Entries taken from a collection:
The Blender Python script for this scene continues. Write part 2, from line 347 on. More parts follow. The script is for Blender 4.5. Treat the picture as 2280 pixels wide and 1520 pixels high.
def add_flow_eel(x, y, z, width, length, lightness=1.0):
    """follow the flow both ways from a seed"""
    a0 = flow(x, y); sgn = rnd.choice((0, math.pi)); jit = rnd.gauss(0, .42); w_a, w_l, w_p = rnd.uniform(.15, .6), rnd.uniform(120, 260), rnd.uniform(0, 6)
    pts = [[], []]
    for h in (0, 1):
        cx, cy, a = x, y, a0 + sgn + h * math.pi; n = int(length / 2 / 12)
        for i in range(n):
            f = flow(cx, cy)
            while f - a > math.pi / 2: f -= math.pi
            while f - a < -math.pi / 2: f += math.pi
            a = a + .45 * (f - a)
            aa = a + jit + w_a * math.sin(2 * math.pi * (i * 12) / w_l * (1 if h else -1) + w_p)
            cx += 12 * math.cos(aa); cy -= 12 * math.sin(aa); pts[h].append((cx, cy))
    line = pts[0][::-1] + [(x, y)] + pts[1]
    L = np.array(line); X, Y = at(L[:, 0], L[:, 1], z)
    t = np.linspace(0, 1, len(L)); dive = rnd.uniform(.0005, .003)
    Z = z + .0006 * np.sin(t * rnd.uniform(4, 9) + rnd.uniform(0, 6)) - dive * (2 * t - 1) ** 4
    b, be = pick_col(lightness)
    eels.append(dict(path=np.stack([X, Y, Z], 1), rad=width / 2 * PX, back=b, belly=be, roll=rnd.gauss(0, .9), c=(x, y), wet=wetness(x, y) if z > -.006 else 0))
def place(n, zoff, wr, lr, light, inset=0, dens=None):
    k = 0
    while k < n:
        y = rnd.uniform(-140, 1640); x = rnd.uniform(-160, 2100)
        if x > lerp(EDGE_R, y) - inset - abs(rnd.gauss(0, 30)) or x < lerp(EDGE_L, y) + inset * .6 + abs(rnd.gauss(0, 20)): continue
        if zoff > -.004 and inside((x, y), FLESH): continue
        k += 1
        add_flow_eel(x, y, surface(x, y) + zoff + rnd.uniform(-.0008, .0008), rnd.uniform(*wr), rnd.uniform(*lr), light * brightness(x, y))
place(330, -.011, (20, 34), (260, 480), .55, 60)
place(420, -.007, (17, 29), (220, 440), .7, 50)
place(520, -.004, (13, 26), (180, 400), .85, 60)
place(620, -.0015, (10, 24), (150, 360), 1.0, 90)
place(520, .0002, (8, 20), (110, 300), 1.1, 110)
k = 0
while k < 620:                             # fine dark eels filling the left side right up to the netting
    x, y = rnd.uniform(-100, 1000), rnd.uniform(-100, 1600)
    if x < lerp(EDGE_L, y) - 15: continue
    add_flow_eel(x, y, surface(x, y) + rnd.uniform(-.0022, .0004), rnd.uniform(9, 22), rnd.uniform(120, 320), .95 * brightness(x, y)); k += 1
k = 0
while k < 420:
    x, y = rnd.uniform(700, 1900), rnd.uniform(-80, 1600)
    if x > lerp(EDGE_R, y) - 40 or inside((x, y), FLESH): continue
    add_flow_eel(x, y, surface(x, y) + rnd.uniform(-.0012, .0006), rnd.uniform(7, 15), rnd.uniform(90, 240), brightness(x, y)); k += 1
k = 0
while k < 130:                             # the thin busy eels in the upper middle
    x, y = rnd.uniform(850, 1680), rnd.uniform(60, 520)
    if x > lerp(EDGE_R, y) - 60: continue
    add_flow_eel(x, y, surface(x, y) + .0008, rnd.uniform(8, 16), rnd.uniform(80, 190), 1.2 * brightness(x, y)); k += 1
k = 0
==
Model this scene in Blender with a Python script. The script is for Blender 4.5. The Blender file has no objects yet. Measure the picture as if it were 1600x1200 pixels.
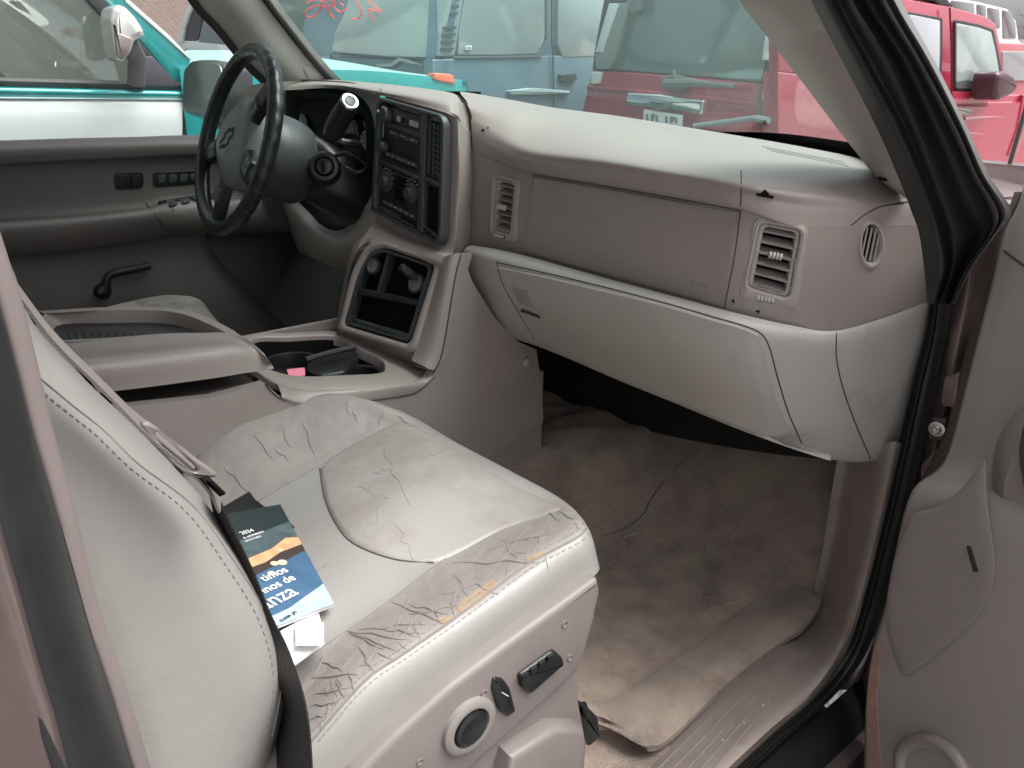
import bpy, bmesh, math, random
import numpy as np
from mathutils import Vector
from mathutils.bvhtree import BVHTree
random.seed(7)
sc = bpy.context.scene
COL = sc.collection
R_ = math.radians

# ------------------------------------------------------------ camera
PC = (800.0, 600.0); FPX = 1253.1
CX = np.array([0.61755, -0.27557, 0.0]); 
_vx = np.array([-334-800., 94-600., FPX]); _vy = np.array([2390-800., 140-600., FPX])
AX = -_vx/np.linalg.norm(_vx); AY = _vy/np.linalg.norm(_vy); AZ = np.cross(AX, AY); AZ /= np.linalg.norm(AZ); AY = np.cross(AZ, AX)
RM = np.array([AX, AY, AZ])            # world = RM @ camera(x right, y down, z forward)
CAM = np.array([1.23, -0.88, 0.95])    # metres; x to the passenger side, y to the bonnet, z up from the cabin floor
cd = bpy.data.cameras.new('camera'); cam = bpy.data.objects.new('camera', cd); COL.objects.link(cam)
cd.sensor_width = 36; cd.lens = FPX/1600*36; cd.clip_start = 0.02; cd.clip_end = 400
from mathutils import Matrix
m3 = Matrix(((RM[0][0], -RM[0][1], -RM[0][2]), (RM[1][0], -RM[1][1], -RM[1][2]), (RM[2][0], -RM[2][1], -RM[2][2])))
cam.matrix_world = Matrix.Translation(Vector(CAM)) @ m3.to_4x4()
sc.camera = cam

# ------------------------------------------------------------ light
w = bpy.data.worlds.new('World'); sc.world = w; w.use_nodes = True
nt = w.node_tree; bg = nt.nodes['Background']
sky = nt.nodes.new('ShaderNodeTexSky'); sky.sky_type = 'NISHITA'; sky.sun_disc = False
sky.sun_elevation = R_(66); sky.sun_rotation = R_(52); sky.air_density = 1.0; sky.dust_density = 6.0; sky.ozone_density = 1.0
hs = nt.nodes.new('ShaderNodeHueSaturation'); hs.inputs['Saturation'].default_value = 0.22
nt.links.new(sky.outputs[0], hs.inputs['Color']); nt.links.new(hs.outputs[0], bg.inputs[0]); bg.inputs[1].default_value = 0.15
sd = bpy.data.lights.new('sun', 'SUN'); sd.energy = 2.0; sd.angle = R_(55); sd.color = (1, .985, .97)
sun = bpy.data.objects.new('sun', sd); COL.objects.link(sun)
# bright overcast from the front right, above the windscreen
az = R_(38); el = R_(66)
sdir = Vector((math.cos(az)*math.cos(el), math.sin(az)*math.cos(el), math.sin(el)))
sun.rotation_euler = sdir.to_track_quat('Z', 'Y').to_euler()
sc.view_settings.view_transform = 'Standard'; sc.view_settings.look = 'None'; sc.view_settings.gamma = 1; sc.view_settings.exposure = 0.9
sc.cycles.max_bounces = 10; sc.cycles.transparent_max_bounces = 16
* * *
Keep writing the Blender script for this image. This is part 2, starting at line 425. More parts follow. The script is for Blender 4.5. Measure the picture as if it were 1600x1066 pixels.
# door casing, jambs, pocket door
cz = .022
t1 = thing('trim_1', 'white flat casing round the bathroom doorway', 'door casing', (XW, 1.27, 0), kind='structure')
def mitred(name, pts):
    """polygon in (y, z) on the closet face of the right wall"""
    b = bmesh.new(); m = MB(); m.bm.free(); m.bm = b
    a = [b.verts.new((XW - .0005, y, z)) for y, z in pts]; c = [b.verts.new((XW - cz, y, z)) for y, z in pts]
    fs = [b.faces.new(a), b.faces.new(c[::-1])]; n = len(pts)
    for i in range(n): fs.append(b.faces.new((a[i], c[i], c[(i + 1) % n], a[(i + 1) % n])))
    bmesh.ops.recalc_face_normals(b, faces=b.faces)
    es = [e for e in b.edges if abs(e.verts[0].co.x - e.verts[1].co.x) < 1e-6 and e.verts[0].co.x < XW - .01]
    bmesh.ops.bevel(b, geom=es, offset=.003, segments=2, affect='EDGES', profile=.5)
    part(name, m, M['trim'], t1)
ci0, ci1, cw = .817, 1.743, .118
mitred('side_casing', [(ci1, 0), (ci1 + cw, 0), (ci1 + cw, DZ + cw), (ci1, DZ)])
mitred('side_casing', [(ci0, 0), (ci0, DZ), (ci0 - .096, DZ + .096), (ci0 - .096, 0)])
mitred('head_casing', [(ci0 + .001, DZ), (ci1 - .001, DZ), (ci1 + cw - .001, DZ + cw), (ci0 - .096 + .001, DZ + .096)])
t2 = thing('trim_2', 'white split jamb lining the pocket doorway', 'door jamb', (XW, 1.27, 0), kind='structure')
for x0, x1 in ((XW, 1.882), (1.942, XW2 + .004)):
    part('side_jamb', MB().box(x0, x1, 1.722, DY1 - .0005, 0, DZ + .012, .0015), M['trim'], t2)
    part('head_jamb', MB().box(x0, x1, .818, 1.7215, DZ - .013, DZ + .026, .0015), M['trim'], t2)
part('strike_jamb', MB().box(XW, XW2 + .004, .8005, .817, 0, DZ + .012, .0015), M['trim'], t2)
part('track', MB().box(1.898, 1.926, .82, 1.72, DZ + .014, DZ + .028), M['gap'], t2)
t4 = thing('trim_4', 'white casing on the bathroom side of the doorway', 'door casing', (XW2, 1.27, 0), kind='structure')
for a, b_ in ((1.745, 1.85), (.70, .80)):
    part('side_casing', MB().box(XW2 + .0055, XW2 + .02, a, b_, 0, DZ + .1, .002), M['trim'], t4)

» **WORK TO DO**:
Starting at the line containing "Model this scene" and ending at the line containing "sc.camera = cam", copy those lines exactly, both included, and nothing more. Leave out any picture.

» **RESULT OF THIS EXERCISE**:
Model this scene in Blender with a Python script. The script is for Blender 4.5. The Blender file has no objects yet. Measure the picture as if it were 1600x1200 pixels.
import bpy, bmesh, math, random
import numpy as np
from mathutils import Vector
from mathutils.bvhtree import BVHTree
random.seed(7)
sc = bpy.context.scene
COL = sc.collection
R_ = math.radians

# ------------------------------------------------------------ camera
PC = (800.0, 600.0); FPX = 1253.1
CX = np.array([0.61755, -0.27557, 0.0]); 
_vx = np.array([-334-800., 94-600., FPX]); _vy = np.array([2390-800., 140-600., FPX])
AX = -_vx/np.linalg.norm(_vx); AY = _vy/np.linalg.norm(_vy); AZ = np.cross(AX, AY); AZ /= np.linalg.norm(AZ); AY = np.cross(AZ, AX)
RM = np.array([AX, AY, AZ])            # world = RM @ camera(x right, y down, z forward)
CAM = np.array([1.23, -0.88, 0.95])    # metres; x to the passenger side, y to the bonnet, z up from the cabin floor
cd = bpy.data.cameras.new('camera'); cam = bpy.data.objects.new('camera', cd); COL.objects.link(cam)
cd.sensor_width = 36; cd.lens = FPX/1600*36; cd.clip_start = 0.02; cd.clip_end = 400
from mathutils import Matrix
m3 = Matrix(((RM[0][0], -RM[0][1], -RM[0][2]), (RM[1][0], -RM[1][1], -RM[1][2]), (RM[2][0], -RM[2][1], -RM[2][2])))
cam.matrix_world = Matrix.Translation(Vector(CAM)) @ m3.to_4x4()
sc.camera = cam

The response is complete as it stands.